+++ GIVEN INFORMATION +++

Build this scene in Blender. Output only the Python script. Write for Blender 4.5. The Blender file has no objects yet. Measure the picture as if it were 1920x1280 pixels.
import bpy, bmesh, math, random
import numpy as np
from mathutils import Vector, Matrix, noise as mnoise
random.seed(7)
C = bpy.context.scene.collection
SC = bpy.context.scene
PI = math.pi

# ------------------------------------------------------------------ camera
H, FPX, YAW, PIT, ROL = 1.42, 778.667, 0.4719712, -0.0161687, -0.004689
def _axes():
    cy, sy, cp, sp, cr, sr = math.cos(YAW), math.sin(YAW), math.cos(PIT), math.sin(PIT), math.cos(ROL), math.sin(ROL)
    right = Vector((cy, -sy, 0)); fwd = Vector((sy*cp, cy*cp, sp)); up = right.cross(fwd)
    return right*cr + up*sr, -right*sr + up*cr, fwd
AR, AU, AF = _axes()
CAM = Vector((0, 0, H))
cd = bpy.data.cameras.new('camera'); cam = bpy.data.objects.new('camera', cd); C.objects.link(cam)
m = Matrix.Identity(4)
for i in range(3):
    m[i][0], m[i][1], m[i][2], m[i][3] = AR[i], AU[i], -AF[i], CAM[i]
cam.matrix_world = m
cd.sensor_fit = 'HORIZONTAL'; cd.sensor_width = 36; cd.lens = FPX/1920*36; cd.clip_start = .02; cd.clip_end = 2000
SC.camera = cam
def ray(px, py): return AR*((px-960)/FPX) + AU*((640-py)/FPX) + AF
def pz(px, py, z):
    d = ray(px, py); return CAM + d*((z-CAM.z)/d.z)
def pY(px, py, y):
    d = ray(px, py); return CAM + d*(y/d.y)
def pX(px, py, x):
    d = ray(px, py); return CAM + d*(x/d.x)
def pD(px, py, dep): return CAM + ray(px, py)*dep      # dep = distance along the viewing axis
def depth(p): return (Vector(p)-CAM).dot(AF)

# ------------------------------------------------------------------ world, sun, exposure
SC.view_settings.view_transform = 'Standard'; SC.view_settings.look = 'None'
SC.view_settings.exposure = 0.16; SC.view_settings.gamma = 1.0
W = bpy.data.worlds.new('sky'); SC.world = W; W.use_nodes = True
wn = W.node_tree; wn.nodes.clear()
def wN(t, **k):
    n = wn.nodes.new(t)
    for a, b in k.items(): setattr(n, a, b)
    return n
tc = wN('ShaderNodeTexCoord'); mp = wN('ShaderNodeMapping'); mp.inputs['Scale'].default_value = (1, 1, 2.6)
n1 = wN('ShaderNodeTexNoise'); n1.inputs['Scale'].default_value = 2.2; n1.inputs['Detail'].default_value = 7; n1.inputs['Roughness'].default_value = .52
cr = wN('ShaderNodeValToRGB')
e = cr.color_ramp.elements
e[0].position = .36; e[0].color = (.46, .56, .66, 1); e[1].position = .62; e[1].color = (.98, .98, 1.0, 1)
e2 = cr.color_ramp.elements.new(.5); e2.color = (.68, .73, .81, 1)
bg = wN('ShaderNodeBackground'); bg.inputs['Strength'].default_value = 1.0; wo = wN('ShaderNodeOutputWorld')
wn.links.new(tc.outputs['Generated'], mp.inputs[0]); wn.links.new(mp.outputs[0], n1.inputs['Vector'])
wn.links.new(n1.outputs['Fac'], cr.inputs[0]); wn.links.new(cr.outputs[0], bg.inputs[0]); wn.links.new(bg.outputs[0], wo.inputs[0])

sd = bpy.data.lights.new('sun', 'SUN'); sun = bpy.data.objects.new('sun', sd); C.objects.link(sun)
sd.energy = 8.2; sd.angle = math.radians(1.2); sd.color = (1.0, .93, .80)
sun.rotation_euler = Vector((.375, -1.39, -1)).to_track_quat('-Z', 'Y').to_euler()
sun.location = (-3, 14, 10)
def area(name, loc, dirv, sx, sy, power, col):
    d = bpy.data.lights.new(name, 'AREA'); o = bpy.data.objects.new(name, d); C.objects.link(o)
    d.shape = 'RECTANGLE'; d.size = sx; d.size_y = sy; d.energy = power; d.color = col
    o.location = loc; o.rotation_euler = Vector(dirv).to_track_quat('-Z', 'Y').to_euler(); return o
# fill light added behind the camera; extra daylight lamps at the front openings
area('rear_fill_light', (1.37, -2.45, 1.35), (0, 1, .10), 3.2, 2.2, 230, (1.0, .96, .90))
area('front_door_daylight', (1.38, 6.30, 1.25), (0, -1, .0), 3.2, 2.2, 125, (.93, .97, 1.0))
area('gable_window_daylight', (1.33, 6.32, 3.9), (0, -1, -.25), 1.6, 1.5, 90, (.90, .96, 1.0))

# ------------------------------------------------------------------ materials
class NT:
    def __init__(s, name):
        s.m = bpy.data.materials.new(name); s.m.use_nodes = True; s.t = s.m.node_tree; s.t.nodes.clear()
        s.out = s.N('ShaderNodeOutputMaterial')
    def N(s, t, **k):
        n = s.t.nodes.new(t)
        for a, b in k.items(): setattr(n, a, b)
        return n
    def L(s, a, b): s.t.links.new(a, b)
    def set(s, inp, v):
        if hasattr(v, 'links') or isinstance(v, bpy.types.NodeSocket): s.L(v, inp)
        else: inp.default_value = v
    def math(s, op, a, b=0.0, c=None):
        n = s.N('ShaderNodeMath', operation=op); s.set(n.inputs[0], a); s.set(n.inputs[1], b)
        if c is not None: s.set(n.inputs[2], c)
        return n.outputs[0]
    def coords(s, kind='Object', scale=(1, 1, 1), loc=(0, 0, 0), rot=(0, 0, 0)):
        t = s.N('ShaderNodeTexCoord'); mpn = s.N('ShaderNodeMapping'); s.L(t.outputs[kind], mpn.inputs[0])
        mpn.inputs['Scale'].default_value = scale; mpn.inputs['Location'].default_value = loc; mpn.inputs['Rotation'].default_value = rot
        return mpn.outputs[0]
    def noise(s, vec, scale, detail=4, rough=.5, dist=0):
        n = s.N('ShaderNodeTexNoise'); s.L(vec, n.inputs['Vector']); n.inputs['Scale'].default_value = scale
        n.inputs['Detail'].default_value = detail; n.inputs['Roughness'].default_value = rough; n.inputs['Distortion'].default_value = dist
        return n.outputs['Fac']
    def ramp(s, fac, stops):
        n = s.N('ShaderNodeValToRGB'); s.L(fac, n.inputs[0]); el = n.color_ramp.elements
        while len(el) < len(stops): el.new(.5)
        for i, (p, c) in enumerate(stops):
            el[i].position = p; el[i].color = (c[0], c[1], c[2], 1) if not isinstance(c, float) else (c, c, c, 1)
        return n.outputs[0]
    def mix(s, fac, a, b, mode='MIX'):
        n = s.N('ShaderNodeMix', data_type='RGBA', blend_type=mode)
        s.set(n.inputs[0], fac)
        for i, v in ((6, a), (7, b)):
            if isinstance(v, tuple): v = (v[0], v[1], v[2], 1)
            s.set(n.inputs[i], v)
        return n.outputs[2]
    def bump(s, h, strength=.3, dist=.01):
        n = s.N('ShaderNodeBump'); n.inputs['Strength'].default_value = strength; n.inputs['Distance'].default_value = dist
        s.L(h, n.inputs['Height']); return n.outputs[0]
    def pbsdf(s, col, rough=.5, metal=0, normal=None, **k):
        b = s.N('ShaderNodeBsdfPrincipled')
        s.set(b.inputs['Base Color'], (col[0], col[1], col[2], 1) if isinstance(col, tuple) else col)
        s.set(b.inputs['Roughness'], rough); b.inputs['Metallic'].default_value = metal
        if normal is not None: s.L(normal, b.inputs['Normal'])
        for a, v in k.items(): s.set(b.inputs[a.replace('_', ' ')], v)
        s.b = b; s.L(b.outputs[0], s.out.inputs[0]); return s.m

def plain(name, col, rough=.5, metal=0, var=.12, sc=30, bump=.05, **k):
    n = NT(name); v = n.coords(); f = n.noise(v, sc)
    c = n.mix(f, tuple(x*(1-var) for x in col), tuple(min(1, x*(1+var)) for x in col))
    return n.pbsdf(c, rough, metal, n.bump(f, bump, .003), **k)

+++

BRIEF: Copy, please, exactly the lines that start at the first line of the data and end at the line containing "PI = math.pi", both kept and no others.

OUTPUT OF THE TASK:
Build this scene in Blender. Output only the Python script. Write for Blender 4.5. The Blender file has no objects yet. Measure the picture as if it were 1920x1280 pixels.
import bpy, bmesh, math, random
import numpy as np
from mathutils import Vector, Matrix, noise as mnoise
random.seed(7)
C = bpy.context.scene.collection
SC = bpy.context.scene
PI = math.pi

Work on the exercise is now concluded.